Pandemonium: Playing the Brexit card in Britain

Unleashing Demons: the Inside Story of Brexit

by Craig Oliver

(Hodder & Stoughton, £14.99)

Craig Oliver, who directed the ‘Stronger In’ [the EU] campaign’s ‘air war’, has written a searching enquiry into his side’s defeat. He addresses the obvious question: was it even necessary to hold the referendum in the first place? He argues that it was, although, as Cameron predicted, ‘it would unleash demons’.

The issue of membership of the EU was proving so divisive, within the Conservative Party, and the country as a whole, that only a vote could settle it. 

The pro-Europe mandate given by the British people in 1975 also required renewal.

The next question is: how could a loose coalition of the country’s main parties, with a message based on solid research, lose? 

The Leave side had more money to spend, for one thing; for another it had the support of influential newspapers: “We had no champion in the press,” Oliver complains.

Critical

He is highly critical of the BBC and its ‘slapdash’ production. Throughout the campaign, he alleges, the corporation broadcast inaccurate reports gleaned from partisan newspapers, which a phone call or two would have disproved. The corporation seemed to give as much time to baseless assertions as it did to evidence-based arguments.

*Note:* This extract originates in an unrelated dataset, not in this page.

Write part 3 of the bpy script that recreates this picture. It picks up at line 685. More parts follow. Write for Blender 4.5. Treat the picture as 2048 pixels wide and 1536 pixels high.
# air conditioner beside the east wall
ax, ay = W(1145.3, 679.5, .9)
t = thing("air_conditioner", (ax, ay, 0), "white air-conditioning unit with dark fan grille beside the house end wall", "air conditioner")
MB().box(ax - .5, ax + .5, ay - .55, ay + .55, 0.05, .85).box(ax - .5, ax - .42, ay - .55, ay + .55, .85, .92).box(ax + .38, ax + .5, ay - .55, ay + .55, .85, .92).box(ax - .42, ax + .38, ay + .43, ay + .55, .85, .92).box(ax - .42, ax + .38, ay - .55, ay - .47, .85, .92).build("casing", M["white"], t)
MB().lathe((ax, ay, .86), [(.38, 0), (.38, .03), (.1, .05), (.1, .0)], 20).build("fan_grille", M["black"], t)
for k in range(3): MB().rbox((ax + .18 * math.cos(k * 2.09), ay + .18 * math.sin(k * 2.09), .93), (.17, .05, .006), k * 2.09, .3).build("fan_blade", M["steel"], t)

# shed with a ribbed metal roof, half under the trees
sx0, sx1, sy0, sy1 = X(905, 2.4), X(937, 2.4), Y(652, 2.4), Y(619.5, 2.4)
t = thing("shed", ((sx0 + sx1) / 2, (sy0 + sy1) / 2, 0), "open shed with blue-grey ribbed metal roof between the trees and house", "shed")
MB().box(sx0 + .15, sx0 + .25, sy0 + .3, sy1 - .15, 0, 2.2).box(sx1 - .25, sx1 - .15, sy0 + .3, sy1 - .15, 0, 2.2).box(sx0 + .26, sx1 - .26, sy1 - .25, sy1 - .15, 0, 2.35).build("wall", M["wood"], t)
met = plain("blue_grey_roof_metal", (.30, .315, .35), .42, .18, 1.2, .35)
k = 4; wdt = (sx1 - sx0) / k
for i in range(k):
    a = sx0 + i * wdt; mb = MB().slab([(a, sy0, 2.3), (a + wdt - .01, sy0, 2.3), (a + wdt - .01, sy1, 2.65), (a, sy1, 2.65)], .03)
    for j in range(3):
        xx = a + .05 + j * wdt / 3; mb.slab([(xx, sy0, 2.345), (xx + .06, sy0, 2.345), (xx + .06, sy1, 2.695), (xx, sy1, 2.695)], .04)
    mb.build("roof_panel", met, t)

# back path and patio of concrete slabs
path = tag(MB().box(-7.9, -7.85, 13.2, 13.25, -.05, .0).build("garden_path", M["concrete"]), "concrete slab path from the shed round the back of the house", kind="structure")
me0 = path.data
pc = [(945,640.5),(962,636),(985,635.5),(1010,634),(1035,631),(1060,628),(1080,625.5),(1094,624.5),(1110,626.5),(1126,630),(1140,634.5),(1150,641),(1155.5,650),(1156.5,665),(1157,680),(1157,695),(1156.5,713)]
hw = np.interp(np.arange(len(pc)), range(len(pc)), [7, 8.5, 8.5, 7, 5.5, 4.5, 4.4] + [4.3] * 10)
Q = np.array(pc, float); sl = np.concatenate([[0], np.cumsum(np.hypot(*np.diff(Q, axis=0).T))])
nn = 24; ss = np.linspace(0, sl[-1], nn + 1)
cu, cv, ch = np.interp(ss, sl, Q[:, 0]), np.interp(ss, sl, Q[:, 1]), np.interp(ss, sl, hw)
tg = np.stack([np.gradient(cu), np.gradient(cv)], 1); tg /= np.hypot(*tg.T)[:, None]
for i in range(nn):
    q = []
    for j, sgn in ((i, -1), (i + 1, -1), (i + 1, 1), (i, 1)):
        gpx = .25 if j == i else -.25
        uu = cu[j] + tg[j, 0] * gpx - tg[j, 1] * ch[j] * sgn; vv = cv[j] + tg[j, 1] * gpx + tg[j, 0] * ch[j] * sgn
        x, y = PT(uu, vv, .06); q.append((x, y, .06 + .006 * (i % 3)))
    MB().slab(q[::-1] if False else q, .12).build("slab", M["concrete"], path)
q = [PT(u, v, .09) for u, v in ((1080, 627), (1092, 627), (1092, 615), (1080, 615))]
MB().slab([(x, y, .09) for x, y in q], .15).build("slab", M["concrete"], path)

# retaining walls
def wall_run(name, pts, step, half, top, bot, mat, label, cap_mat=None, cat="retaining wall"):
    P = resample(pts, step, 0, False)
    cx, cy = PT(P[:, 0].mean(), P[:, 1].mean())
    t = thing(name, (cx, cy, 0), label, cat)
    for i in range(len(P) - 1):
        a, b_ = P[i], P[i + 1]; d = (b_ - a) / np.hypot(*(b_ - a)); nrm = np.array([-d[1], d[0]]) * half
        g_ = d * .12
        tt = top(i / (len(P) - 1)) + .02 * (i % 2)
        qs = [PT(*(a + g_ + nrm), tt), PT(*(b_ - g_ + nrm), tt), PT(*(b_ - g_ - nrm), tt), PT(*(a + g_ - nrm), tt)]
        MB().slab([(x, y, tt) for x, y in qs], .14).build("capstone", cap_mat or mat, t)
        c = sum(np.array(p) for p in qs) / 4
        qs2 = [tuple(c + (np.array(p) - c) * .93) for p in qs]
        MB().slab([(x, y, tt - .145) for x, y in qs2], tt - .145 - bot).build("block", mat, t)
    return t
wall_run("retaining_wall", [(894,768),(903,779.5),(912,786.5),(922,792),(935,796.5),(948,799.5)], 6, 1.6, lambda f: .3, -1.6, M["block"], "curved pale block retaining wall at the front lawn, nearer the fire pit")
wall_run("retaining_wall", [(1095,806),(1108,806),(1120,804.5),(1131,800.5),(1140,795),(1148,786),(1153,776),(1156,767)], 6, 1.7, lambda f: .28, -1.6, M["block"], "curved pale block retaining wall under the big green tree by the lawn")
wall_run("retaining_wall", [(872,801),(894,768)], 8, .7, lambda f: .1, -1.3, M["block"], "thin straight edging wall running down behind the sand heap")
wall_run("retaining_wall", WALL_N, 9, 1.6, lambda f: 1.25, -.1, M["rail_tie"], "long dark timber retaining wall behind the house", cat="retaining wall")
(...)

Oliver claims that Stronger In fought a clean fight, relying on facts, informed analysis, and expert opinion. He is convincing in his condemnation of the unprincipled campaign conducted by his opponents (he uses the term ‘lies’ repeatedly). British voters heard many strange things from them: if Britain remained in the EU, the British army would be subsumed into an EU army; Syria and Iraq were poised to join the EU – so was Turkey, and after it did, millions of Turks would flood Europe. 

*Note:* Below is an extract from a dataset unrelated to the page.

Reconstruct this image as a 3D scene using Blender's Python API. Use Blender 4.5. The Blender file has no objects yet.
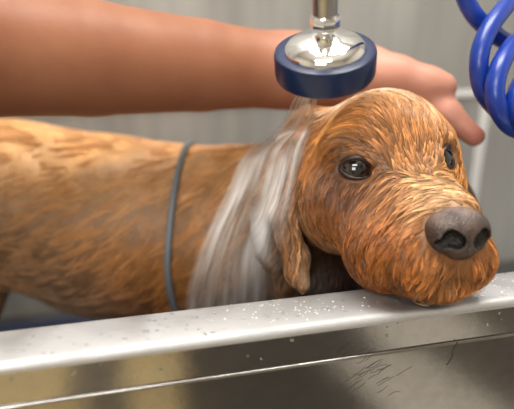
import bpy, math, random
import numpy as np
random.seed(7); rng = np.random.default_rng(11)
D2R = math.pi/180

# ------------------------------------------------------------------ camera model (metres, z = 0 is the bath rim)
FPX = 551.0; CX, CY = 257.0, 204.5; PITCH = 20*D2R; CAMH = 0.18
CF = np.array([0, math.cos(PITCH), -math.sin(PITCH)]); CR = np.array([1.0, 0, 0]); CU = np.array([0, math.sin(PITCH), math.cos(PITCH)])
C0 = np.array([0, 0, CAMH])
def W(x, y, d):
    return C0 + d*(CF + CR*(x-CX)/FPX + CU*(CY-y)/FPX)
def onz(x, y, z=0.0):
    r = CF + CR*(x-CX)/FPX + CU*(CY-y)/FPX
    return C0 + r*(z-CAMH)/r[2]
def unit(v):
    v = np.asarray(v, float); return v/np.linalg.norm(v)
def proj(P):
    d = P - C0; z = d@CF
    return CX + FPX*(d@CR)/z, CY - FPX*(d@CU)/z, z

scene = bpy.context.scene
COL = scene.collection

# ------------------------------------------------------------------ object helpers
def tag(o, label=None, cat=None, group=None, kind=None):
    if label: o['label'] = label
    if cat: o['category'] = cat
    if group: o['group'] = group
    if kind: o['kind'] = kind
    return o
def mesh_obj(name, verts, faces, mat, parent=None, smooth=True, cols=None):
    me = bpy.data.meshes.new(name)
    verts = np.asarray(verts, np.float32)
    if isinstance(faces, np.ndarray):
        k = faces.shape[1]; nf = len(faces)
        me.vertices.add(len(verts)); me.vertices.foreach_set('co', verts.ravel())
        me.loops.add(nf*k); me.loops.foreach_set('vertex_index', faces.astype(np.int32).ravel())
        me.polygons.add(nf); me.polygons.foreach_set('loop_start', np.arange(nf, dtype=np.int32)*k)
        me.update(calc_edges=True); me.validate()
    else:
        me.from_pydata([tuple(map(float, v)) for v in verts], [], [tuple(int(i) for i in f) for f in faces]); me.update()
    if smooth:
        me.polygons.foreach_set('use_smooth', np.ones(len(me.polygons), bool))
    if cols is not None:
        a = me.color_attributes.new('Col', 'FLOAT_COLOR', 'POINT')
        c4 = np.ones((len(verts), 4), np.float32); c4[:, :3] = cols
        a.data.foreach_set('color', c4.ravel())
    me.materials.append(mat)
    o = bpy.data.objects.new(name, me); COL.objects.link(o)
    if parent is not None: o.parent = parent
    return o
def empty(name, loc=(0, 0, 0)):
    o = bpy.data.objects.new(name, None); COL.objects.link(o); o.location = tuple(map(float, loc)); o.empty_display_size = .02
    return o
def catmull(pts, n=10):
    P = np.asarray(pts, float); P = np.vstack([2*P[0]-P[1], P, 2*P[-1]-P[-2]]); out = []
    for i in range(1, len(P)-2):
        for k in range(n):
            t = k/n
            out.append(.5*((2*P[i]) + (P[i+1]-P[i-1])*t + (2*P[i-1]-5*P[i]+4*P[i+1]-P[i+2])*t*t + (-P[i-1]+3*P[i]-3*P[i+1]+P[i+2])*t**3))
    out.append(P[-2]); return np.array(out)
def tube_data(path, rad, seg=12, closed=False, cap=True):
    path = np.asarray(path, float); n = len(path); rad = np.broadcast_to(np.asarray(rad, float), (n,))
    tg = np.gradient(path, axis=0)
    if closed: tg = np.roll(path, -1, 0) - np.roll(path, 1, 0)
    tg /= np.linalg.norm(tg, axis=1)[:, None] + 1e-12
    nrm = np.cross(tg[0], [0.3, 0.2, 1]); nrm /= np.linalg.norm(nrm)
    V = []; F = []
    ns = []
    for i in range(n):
        nrm = nrm - tg[i]*(nrm@tg[i]); nrm /= np.linalg.norm(nrm); ns.append(nrm.copy())
    for i in range(n):
        b = np.cross(tg[i], ns[i])
        for k in range(seg):
            a = 2*math.pi*k/seg; V.append(path[i] + rad[i]*(ns[i]*math.cos(a) + b*math.sin(a)))
    for i in range(n if closed else n-1):
        j = (i+1) % n
        sh = 0
        if closed and j == 0:
            b = np.cross(tg[0], ns[0]); an = math.atan2(ns[-1]@b, ns[-1]@ns[0]); sh = int(round(an/(2*math.pi)*seg))
        for k in range(seg):
            F.append((i*seg+k, i*seg+(k+1) % seg, j*seg+(k+1+sh) % seg, j*seg+(k+sh) % seg))
    if cap and not closed:
        F.append(tuple(range(seg-1, -1, -1))); F.append(tuple((n-1)*seg+k for k in range(seg)))
    return V, F
def tube(name, path, rad, mat, parent=None, seg=12, closed=False):
    V, F = tube_data(path, rad, seg, closed); return mesh_obj(name, V, F, mat, parent)
def lathe(name, prof, origin, axis, mat, parent=None, seg=64, smooth=True):
    """prof: list of (radius, height) around axis"""
    axis = unit(axis); a = unit(np.cross(axis, [0.2, 1, 0.1])); b = np.cross(axis, a); V = []; F = []
    for (r, h) in prof:
        for k in range(seg):
            t = 2*math.pi*k/seg; V.append(origin + axis*h + r*(a*math.cos(t) + b*math.sin(t)))
    for i in range(len(prof)-1):
        for k in range(seg):
            F.append((i*seg+k, i*seg+(k+1) % seg, (i+1)*seg+(k+1) % seg, (i+1)*seg+k))
    F.append(tuple(range(seg-1, -1, -1))); F.append(tuple((len(prof)-1)*seg+k for k in range(seg)))
    o = mesh_obj(name, V, F, mat, parent, smooth)
    m = o.modifiers.new('es', 'EDGE_SPLIT'); m.split_angle = 40*D2R
    return o
def extrude_profile(name, prof, A, dirv, outv, t0, t1, mat, parent=None, closed=True, n=1):
    """prof: list of (out, z) swept along dirv from t0 to t1; positions A + dirv*t + outv*out + z"""
    V = []; F = []; k = len(prof); ts = np.linspace(t0, t1, n+1)
    for t in ts:
        for (o_, z) in prof: V.append(A + dirv*t + outv*o_ + np.array([0, 0, z]))
    for i in range(n):
        for j in range(k if closed else k-1):
            a = i*k+j; b = i*k+(j+1) % k; F.append((a, b, b+k, a+k))
    if closed:
        F.append(tuple(range(k-1, -1, -1))); F.append(tuple(n*k+j for j in range(k)))
    o = mesh_obj(name, V, F, mat, parent)
    m = o.modifiers.new('es', 'EDGE_SPLIT'); m.split_angle = 35*D2R
    return o

# ------------------------------------------------------------------ materials
class NT:
    def __init__(s, name):
        s.m = bpy.data.materials.new(name); s.m.use_nodes = True; s.t = s.m.node_tree
        s.b = s.t.nodes['Principled BSDF']; s.out = s.t.nodes['Material Output']
    def n(s, typ, **kw):
        nd = s.t.nodes.new(typ)
        for k, v in kw.items():
            if k in nd.inputs: nd.inputs[k].default_value = v
            else: setattr(nd, k, v)
        return nd
    def l(s, a, b): s.t.links.new(a, b)
    def set(s, **kw):
        for k, v in kw.items(): s.b.inputs[k.replace('_', ' ')].default_value = v
        return s
    def coords(s, scale=(1, 1, 1), rot=(0, 0, 0)):
        tc = s.n('ShaderNodeTexCoord'); mp = s.n('ShaderNodeMapping'); mp.inputs['Scale'].default_value = scale; mp.inputs['Rotation'].default_value = rot
        s.l(tc.outputs['Object'], mp.inputs['Vector']); return mp.outputs['Vector']
    def noise(s, vec, scale, detail=4, rough=.55):
        nd = s.n('ShaderNodeTexNoise'); nd.inputs['Scale'].default_value = scale; nd.inputs['Detail'].default_value = detail; nd.inputs['Roughness'].default_value = rough
        s.l(vec, nd.inputs['Vector']); return nd.outputs['Fac']
    def ramp(s, fac, stops):
        r = s.n('ShaderNodeValToRGB'); e = r.color_ramp.elements
        while len(e) < len(stops): e.new(.5)
        for el, (p, c) in zip(e, stops):
            el.position = p; el.color = (*c, 1) if len(c) == 3 else c
        s.l(fac, r.inputs['Fac']); return r.outputs['Color']
    def bump(s, h, strength, dist=.001):
        b = s.n('ShaderNodeBump'); b.inputs['Strength'].default_value = strength; b.inputs['Distance'].default_value = dist
        s.l(h, b.inputs['Height']); s.l(b.outputs['Normal'], s.b.inputs['Normal'])
def simple(name, col, rough=.5, metal=0., **kw):
    t = NT(name); t.set(Base_Color=(*col, 1), Roughness=rough, Metallic=metal, **kw); return t.m
def srgb(r, g, b):
    f = lambda c: c/12.92 if c <= .04045 else ((c+.055)/1.055)**2.4
    return tuple(f(c/255) for c in (r, g, b))

def mat_fur():
    t = NT('wet_fur'); a = t.n('ShaderNodeVertexColor', layer_name='Col'); t.l(a.outputs['Color'], t.b.inputs['Base Color'])
    t.set(Roughness=.32, Specular_IOR_Level=.5); return t.m
def mat_hide():
    t = NT('wet_coat'); a = t.n('ShaderNodeVertexColor', layer_name='Col')
    v = t.coords((1, 1, 1)); nz = t.noise(v, 60, 5, .6); nz2 = t.noise(t.coords((30, 30, 9), (0, .5, 0)), 9, 4)
    mx = t.n('ShaderNodeMixRGB', blend_type='MULTIPLY'); mx.inputs['Fac'].default_value = 1
    t.l(a.outputs['Color'], mx.inputs['Color1']); t.l(t.ramp(nz, [(.3, (.62, .6, .58)), (.7, (1.1, 1.1, 1.1))]), mx.inputs['Color2'])
    t.l(mx.outputs['Color'], t.b.inputs['Base Color'])
    t.set(Roughness=.45, Specular_IOR_Level=.5); t.bump(nz2, .35, .004); return t.m
def mat_skin():
    t = NT('skin'); v = t.coords(); nz = t.noise(v, 22, 4); a = t.n('ShaderNodeVertexColor', layer_name='Col')
    mx = t.n('ShaderNodeMixRGB', blend_type='MULTIPLY'); mx.inputs['Fac'].default_value = 1
    t.l(a.outputs['Color'], mx.inputs['Color1']); t.l(t.ramp(nz, [(.3, (.86, .8, .78)), (.7, (1.05, 1.05, 1.05))]), mx.inputs['Color2'])
    t.l(mx.outputs['Color'], t.b.inputs['Base Color'])
    t.set(Roughness=.5, Specular_IOR_Level=.35, Subsurface_Weight=.12, Subsurface_Radius=(.012, .004, .002), Subsurface_Scale=.5)
    t.bump(t.noise(v, 400, 3), .15, .0008); return t.m
def mat_steel(name, col, rough, streak=(1, 1, 1), bump=.1):
    t = NT(name); v = t.coords(streak); nz = t.noise(v, 40, 5, .6)
    t.l(t.ramp(nz, [(.3, tuple(c*.86 for c in col)), (.7, col)]), t.b.inputs['Base Color'])
    r = t.ramp(t.noise(t.coords(), 25, 4), [(.3, (rough*.8,)*3), (.75, (rough*1.35,)*3)]); t.l(r, t.b.inputs['Roughness'])
    t.set(Metallic=1.0); t.bump(nz, bump, .0006); return t.m
M = {}
M['fur'] = mat_fur(); M['hide'] = mat_hide(); M['skin'] = mat_skin()
M['rim'] = mat_steel('brushed_rim_steel', (.60, .60, .60), .6, (2, 40, 40), .12)
M['panel'] = mat_steel('polished_panel_steel', (.40, .39, .375), .11, (3, 3, 3), .06)
M['basin'] = mat_steel('basin_steel', (.24, .24, .25), .4, (3, 3, 12), .1)
M['chrome'] = simple('chrome', (.88, .88, .88), .09, 1)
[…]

Stronger In received only tepid support from influential politicians. Jeremy Corbyn’s uninspiring words of support for the EU left many Labour voters confused about where the party stood on Europe. 

Home Secretary Theresa May treated the referendum campaign as a means for her political advancement. She said little during it, positioning herself as the neutral candidate who could unify a divided party after it. Oliver and Cameron nicknamed her ‘Submarine May’ because ‘she kept disappearing’.

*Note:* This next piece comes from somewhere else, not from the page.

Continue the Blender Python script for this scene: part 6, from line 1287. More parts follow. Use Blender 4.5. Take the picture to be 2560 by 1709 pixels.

Leave disproved the tired old political dictum that ‘it’s the economy, stupid’. 

Stronger In  marshalled the economic arguments; it enjoyed the support of business, industry and unions; it had respected academics and policy experts on tap; it even had the imprimatur of President Obama – and yet it lost.

Neither side appears to have given much thought to the consequences for Ireland (North and South) – and Scotland – of a vote to leave the EU. 

The Irish economy may well be the first victim of Cameron’s rampaging demons.